Indeed, it is thanks to their upbringing that the East Africans gain the biggest head start. If you ask the Kenyans themselves why they’re so good, they’ll almost certainly start telling you about how far they ran to and from school every day. When I arrived in Iten I thought these stories were perhaps exaggerated or a myth, but on each dawn run, as I ran along the dirt roads, past mud huts and women laden with firewood, I would inevitably be joined by children on their way to school, gliding along effortlessly beside me, carrying bags and wearing sandals or in bare feet.
The bare feet, it turns out, are also part of the recipe. Growing up without shoes, without protective cushioning under your feet, means you learn to connect with the ground and move more efficiently, as your brain responds to the senses on the soles of your feet. Watch any leading Kenyan compete and they seem to glide, barely touching the ground. This almost perfect form comes in part from growing up running everywhere without shoes.

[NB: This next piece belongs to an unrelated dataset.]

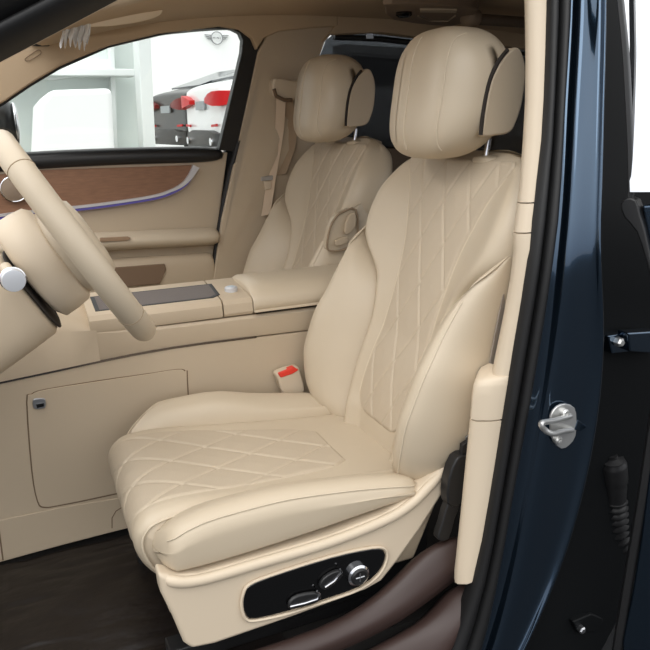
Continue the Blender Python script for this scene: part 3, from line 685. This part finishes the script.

Top Kenyan runners, almost without exception, hail from rural backgrounds where, after running to and from school daily, they then have to herd sheep or fetch water or dig the land. This tough upbringing gives them a base fitness and strength incomparable to the vast majority of Western teenagers. As one coach in Kenya told me: “To build your aerobic house, and to have enough of an endurance base to run long distances, it takes about ten years.” Then, smiling at the simplicity of his advice, he added: “By the time a Kenyan is 16, he has built his house.”
This strong foundation then feeds into the most inspiring running community on Earth. In the small town of Iten, for example, there are around 2,000 full-time runners, crisscrossing each other on the dirt roads every morning like commuters in any other part of the world. In Iten, nobody asks you why you run. The question more commonly posed to everyone else is: “Why don’t you run?”

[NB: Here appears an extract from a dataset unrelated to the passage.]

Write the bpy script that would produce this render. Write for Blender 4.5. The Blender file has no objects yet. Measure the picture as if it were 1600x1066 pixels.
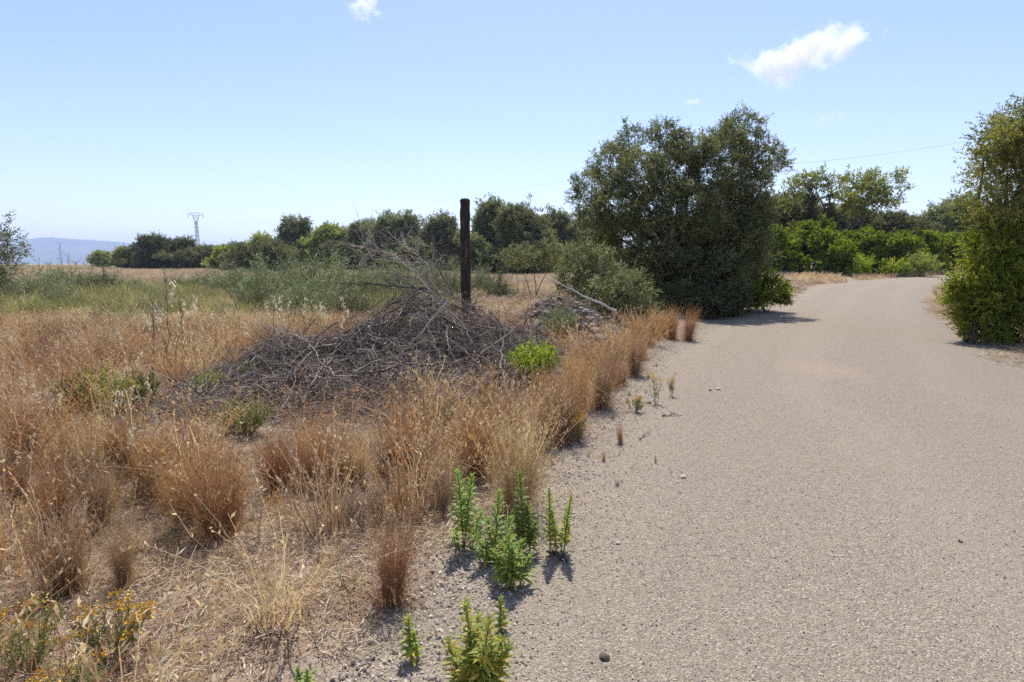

Among these runners are countless Olympic and world champions, happy to train with everyone else. There are so many successful athletes that almost every village in the region has its star, someone who has been abroad and returned wealthy, to build an impressive house, buy a large car and help support the community. These athletes mix with everyone else, encouraging the younger runners so that the inspiration is direct and tangible.

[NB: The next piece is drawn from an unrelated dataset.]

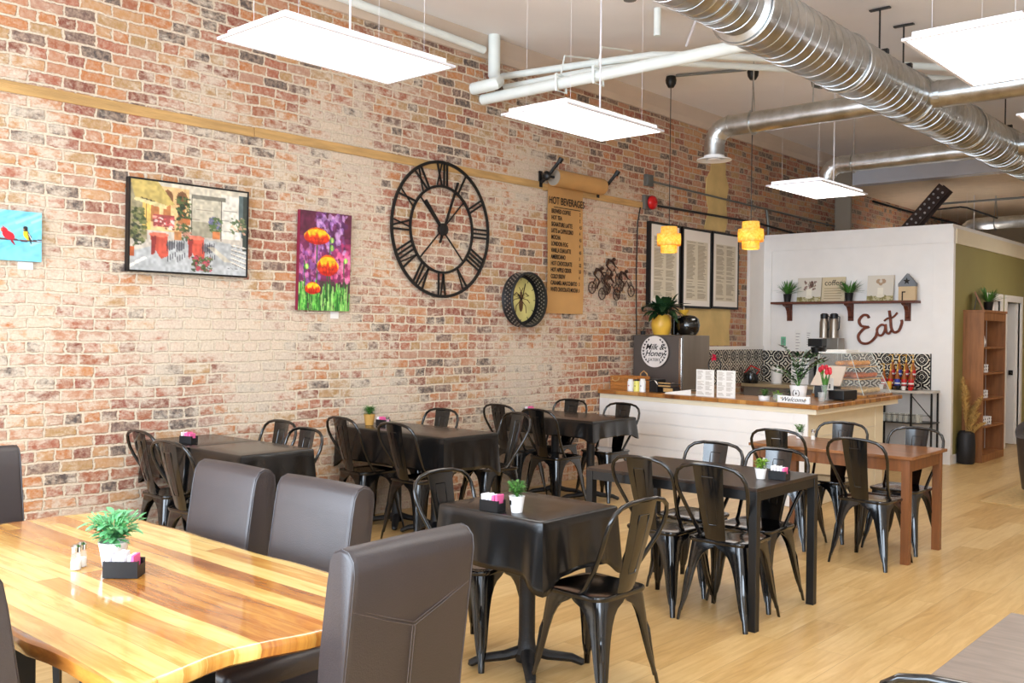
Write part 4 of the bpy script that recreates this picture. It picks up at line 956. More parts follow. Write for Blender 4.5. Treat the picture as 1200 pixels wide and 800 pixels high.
# pedestal tables under black vinyl cloths
def pedestal(t, x, y, H=.70, arm=.27, rot=0.):
    p = MB().lathe([(.05, .03), (.06, .07), (.042, .10), (.038, .14), (.038, H-.02), (.05, H)], (x, y, 0), 20).build('column', IRON, t, smooth=True)
    for k in range(4):
        a = rot+k*PI/2; c, s = math.cos(a), math.sin(a)
        b = MB(); b.tube([(x+c*.03, y+s*.03, .075), (x+c*.10, y+s*.10, .055), (x+c*(arm-.05), y+s*(arm-.05), .042), (x+c*arm, y+s*arm, .020), (x+c*(arm+.005), y+s*(arm+.005), .012)], [.034, .03, .026, .022, .010], 10, flat=.75)
        b.build('foot', IRON, t, smooth=True)
def cloth(x0, x1, y0, y1, z, hang, label, seed, grp='black vinyl tablecloths', sides='LRFB'):
    r = random.Random(seed); rad = .018; rows = []; loop = []
    w_, d_ = (x1-x0)/2, (y1-y0)/2; n = 44
    base = []
    for (ax, ay), (bx, by) in (((-1, -1), (1, -1)), ((1, -1), (1, 1)), ((1, 1), (-1, 1)), ((-1, 1), (-1, -1))):
        for i in range(n):
            u = i/n; base.append(((ax+(bx-ax)*u)*w_, (ay+(by-ay)*u)*d_, 'F' if ay == by == -1 else 'R' if ax == bx == 1 else 'B' if ay == by == 1 else 'L', ax+(bx-ax)*u, ay+(by-ay)*u))
    ph = [r.uniform(0, 6) for _ in range(4)]
    def pt(bx, by, sd, ux, uy, tt, k):
        cd = min(math.hypot(bx-sx*w_, by-sy*d_) for sx in (-1, 1) for sy in (-1, 1)); g = math.exp(-(cd/.032)**2)
        nx, ny = (bx/w_)**9, (by/d_)**9
        if g < .02: nx, ny = {'F': (0, -1), 'B': (0, 1), 'L': (-1, 0), 'R': (1, 0)}[sd]
        L = math.hypot(nx, ny) or 1; nx, ny = nx/L, ny/L
        h = hang*(1+.30*math.exp(-(cd/.07)**2)); fold = math.sin(cd*24+ph[k % 4])*.009*tt
        side_n = {'F': (0, -1), 'B': (0, 1), 'L': (-1, 0), 'R': (1, 0)}[sd]
        o = .004+.022*tt*(1-g)+fold*(1-g)+.030*g*tt-.012*math.exp(-((cd-.09)/.035)**2)*tt
        m = (nx*g+side_n[0]*(1-g), ny*g+side_n[1]*(1-g)); X = bx+m[0]*o; Y = by+m[1]*o
        if 'L' not in sides and X < -w_: X = -w_
        if 'R' not in sides and X > w_: X = w_
        if 'F' not in sides and Y < -d_: Y = -d_
        if 'B' not in sides and Y > d_: Y = d_
        return (X, Y, -h*tt)
    top = [[(bx*k_, by*k_, .004-(.003 if k_ == 1 else 0)) for bx, by, *_ in base] for k_ in (.02, .5, .97, 1.0)]
    rows = top+[[pt(*q, tt, i//n) for i, q in enumerate(base)] for tt in (.02, .15, .35, .55, .75, .9, 1.)]
    m = MB().grid(rows, True, False); m.f.append(list(range(len(base)))); m.mi.append(0)
    o = m.build('tablecloth', VINYL, smooth=True); o.location = ((x0+x1)/2, (y0+y1)/2, z)
    md = o.modifiers.new('thickness', 'SOLIDIFY'); md.thickness = .0015; md.offset = 1
    return tag(o, label, 'tablecloth', grp)
def draped(x0, x1, y0, y1, z, hang, tl, cl, seed, ped, sides='LRFB'):
    t = thing('pedestal_table', tl, 'table', ((x0+x1)/2, (y0+y1)/2, 0), 0, 'tables under black cloths'); w_, d_ = (x1-x0)/2-.004, (y1-y0)/2-.004
    MB().box((-w_, -d_, z-.03), (w_, d_, z-.001)).build('tabletop', LAMB, t, bevel=.003)
    for px_ in ped: pedestal(t, px_, 0, z-.03, .26, rot=PI/4)
    cloth(x0, x1, y0, y1, z, hang, cl, seed, sides=sides)
draped(3.02, 3.635, 3.09, 3.62, .748, .235, 'small pedestal table nearest the camera, under a black cloth', 'black vinyl cloth on the nearest small table, its corner pointing at the camera', 1, [0])
draped(.03, .605, 3.18, 3.72, .785, .22, 'wall-side half of the double table under black cloth', 'black vinyl cloth on the wall-side half of the double table', 2, [0], 'FB')
draped(.615, 1.20, 3.20, 3.72, .785, .23, 'room-side half of the double table behind the leather chairs', 'black vinyl cloth on the room-side half of the double table behind the leather chairs', 3, [0], 'FBR')
draped(.03, 1.27, 4.82, 5.38, .775, .25, 'middle table against the brick wall under a black cloth', 'black vinyl cloth on the middle wall table with the yellow pot', 4, [-.2, .25], 'FBR')
draped(.03, 1.16, 6.74, 7.40, .765, .15, 'last table against the brick wall, nearest the counter', 'black vinyl cloth with a flaring corner on the last wall table', 5, [-.12, .30], 'FBR')

# ------------------------------------------------------------ things on the tables
def sprig(b, n, R, H, L, w_, rg, c=(0, 0, 0), droop=.25, spread=1.):
    for _ in range(n):
        a = rg.uniform(0, 2*PI); q = rg.uniform(0, 1)**.6; z = rg.uniform(.15, 1)
        p = (c[0]+R*q*math.cos(a)*z*.7, c[1]+R*q*math.sin(a)*z*.7, c[2]+H*z*(1-.35*q)); e = rg.uniform(-.2, 1.1)
        b.leaf(p, (math.cos(a)*spread, math.sin(a)*spread, e), L*rg.uniform(.6, 1.2), w_*rg.uniform(.7, 1.2), droop, 4)
def stems(b, n, R, H, rg, c=(0, 0, 0)):
    for _ in range(n):
        a = rg.uniform(0, 2*PI); q = rg.uniform(.2, .9); b.tube([c, (c[0]+R*q*.4*math.cos(a), c[1]+R*q*.4*math.sin(a), c[2]+H*.5), (c[0]+R*q*math.cos(a), c[1]+R*q*math.sin(a), c[2]+H*.9)], .0018, 4)
def potplant(x, y, z, label, rp, hp, potm, lm, n, R, H, L, w_, seed, cat='potted plant', rb=None):
    rg = random.Random(seed); t = thing('potted_plant', label, cat, (x, y, z)); rb = rb or rp*.72
    MB().lathe([(.001, 0), (rb, 0), (rp, hp-.006), (rp+.002, hp), (rp-.003, hp), (rp-.006, hp-.012), (.001, hp-.012)], n=24).build('pot', potm, t, smooth=True)
    b = MB(); sprig(b, n, R, H, L, w_, rg, (0, 0, hp-.01)); stems(b, max(4, n//10), R, H, rg, (0, 0, hp-.012)); o = b.build('foliage', lm, t, smooth=True); return t
def caddy(x, y, z, rz, label, pinks=3, whites=4, s=1.):
    t = thing('sugar_caddy', label, 'sugar caddy', (x, y, z), rz, 'black caddies of sugar sachets'); w_, d_, h = .05*s, .032*s, .048*s
    b = MB(); b.box((-w_, -d_, 0), (w_, d_, .003)); b.box((-w_, -d_, .003), (w_, -d_+.003, h)); b.box((-w_, d_-.003, .003), (w_, d_, h))
    for sx in (-1, 1): b.box((min(sx*w_, sx*(w_-.003)), -d_+.003, .003), (max(sx*w_, sx*(w_-.003)), d_-.003, h*.72)); b.box((min(sx*w_, sx*(w_-.003)), -d_+.003, h*.72), (max(sx*w_, sx*(w_-.003)), -d_+.014, h)); b.box((min(sx*w_, sx*(w_-.003)), d_-.014, h*.72), (max(sx*w_, sx*(w_-.003)), d_-.003, h))
    b.build('tray', POTB, t); rg = random.Random(int(x*100))
    for k in range(whites+pinks):
        m = PACKW if k < whites else PINK; u = -w_+.008+(2*w_-.016)*(k+.5)/(whites+pinks)
        b = MB(); q = .0055; b.box((-q, -d_+.006, .004), (q, d_-.006, h+.020+rg.uniform(-.004, .006)), Matrix.Translation((u, rg.uniform(-.003, .003), 0)) @ Matrix.Rotation(rg.uniform(-.12, .12), 4, 'Y'))
        b.build('sachet', m, t, bevel=.0015)
    return t
def shaker(x, y, z, label):
    t = thing('salt_shaker', label, 'salt shaker', (x, y, z)); MB().lathe([(.001, 0), (.018, 0), (.018, .02), (.014, .05), (.014, .058), (.001, .058)], n=12).build('glass_body', ACRYL, t, smooth=True)
    MB().lathe([(.001, .002), (.015, .002), (.015, .03), (.001, .03)], n=12).build('salt', PAPERW, t)
    MB().lathe([(.015, .058), (.016, .075), (.010, .082), (.001, .083)], n=12).build('cap', CHROME, t, smooth=True)
potplant(3.10, 1.50, .752, 'bushy green plant in a white pot on the big wooden table', .047, .085, POTW, LEAFL, 230, .12, .115, .045, .021, 11)
caddy(3.235, 1.47, .752, .75, 'black caddy with white and pink sachets beside the white pot on the big wooden table', 1, 5, 1.1)
shaker(3.02, 1.43, .752, 'clear salt shaker left of the white pot on the big wooden table'); shaker(3.045, 1.40, .752, 'clear pepper shaker left of the white pot on the big wooden table')
caddy(3.31, 3.13, .754, .1, 'black caddy with pink sachets on the nearest draped table', 2, 3)
t = potplant(3.42, 3.17, .754, 'small green plant in a clear-footed white cup on the nearest draped table', .034, .072, POTW, LEAF, 260, .058, .085, .020, .010, 12)
MB().box((-.014, -.034, .035), (-.004, -.0325, .055)).build('printed_mark', BLACKMAT, t)
potplant(3.72, 4.87, .752, 'small bright plant in a white pot on the bare black table', .032, .058, POTW, LEAFY, 120, .05, .07, .028, .014, 13)
caddy(3.80, 4.93, .752, .05, 'black caddy with pale pink sachets on the bare black table', 1, 4)
potplant(2.90, 7.12, .737, 'small green plant in a cream pot on the brown wooden table', .03, .05, POTW, LEAF, 90, .05, .08, .028, .013, 14)
shaker(3.02, 7.10, .737, 'tiny shaker beside the plant on the brown wooden table')
caddy(.42, 3.30, .792, .3, 'black caddy with pink sachets on the double black table', 3, 1, 1.0)
potplant(.20, 5.02, .782, 'grassy plant in a yellow wooden pot by the brick wall', .046, .088, mat('bamboo_pot', (206, 158, 84), .5, var=.15), LEAF, 260, .05, .075, .05, .007, 15)
caddy(.30, 5.08, .782, .2, 'black caddy with pink sachets beside the yellow pot', 3, 1, 1.0); shaker(.40, 5.04, .782, 'small shaker beside the caddy near the yellow pot')
caddy(.28, 6.92, .772, .2, 'black caddy with pink sachets on the last wall table', 3, 2, 1.0)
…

In other countries of the world, there are surely runners just as talented, with tough rural upbringings lived out at altitude. But they don’t necessarily think of running as a viable career or life option. In Kenya, however, running is the only show in town.
In some ways, Kenya’s success is partly a numbers game. At one local track event I attended in Iten, the standard in some events was poor – as you might expect from a remote town in the Rift Valley. In the 100m race there were only two entrants, both barefoot, while in the shot put the winner was wearing a collared shirt and rubber boots. Yet when the 5000m race was announced, around 200 runners emerged onto the track. Overwhelmed, the organisers attempted to divide the runners into different races, with the fast race only for those with a best time of under 13 minutes. Bear in mind that, throughout sporting history, just 24 non-East African runners have ever run the 5000m that fast.
With this amount of talent bursting through; with everyone running and training together, inspiring each other, it’s no wonder that the cream of the crop is so good. It’s almost a wonder that anyone else from the rest of the world even gets a look-in.
In recent years the spectre of doping has cast its shadow over the Kenyan success story, with a number of big-name doping convictions, and the country’s drug testers ruled to be non-compliant – although it’s fair to say they have now improved. It’s impossible for anyone to know the full extent of the problem, of course, but my experience of living in the training camps with some of the best runners is that they are very open.
They let me in as a journalist, to sleep in their camps, eat their food and train with them, often for weeks at a time. I never had the sense that anything was out of bounds or hidden. Of course, the convictions are proof that doping exists, but when you consider the number of top-level athletes in the area, the percentage caught cheating is similar to the rest of the world. The Kenyan story is certainly not simply one of superior doping practices.
So in 2020, in the run-up to the Tokyo Olympics, the top runners will be living in those same simple training camps in the Rift Valley, running together in groups every morning, and passing the schoolchildren who will no doubt one day continue to reinforce East Africa’s proud reputation as the home of long-distance running.
As a large sign at the entrance to Iten proudly proclaims: “Welcome to the Home of Champions”.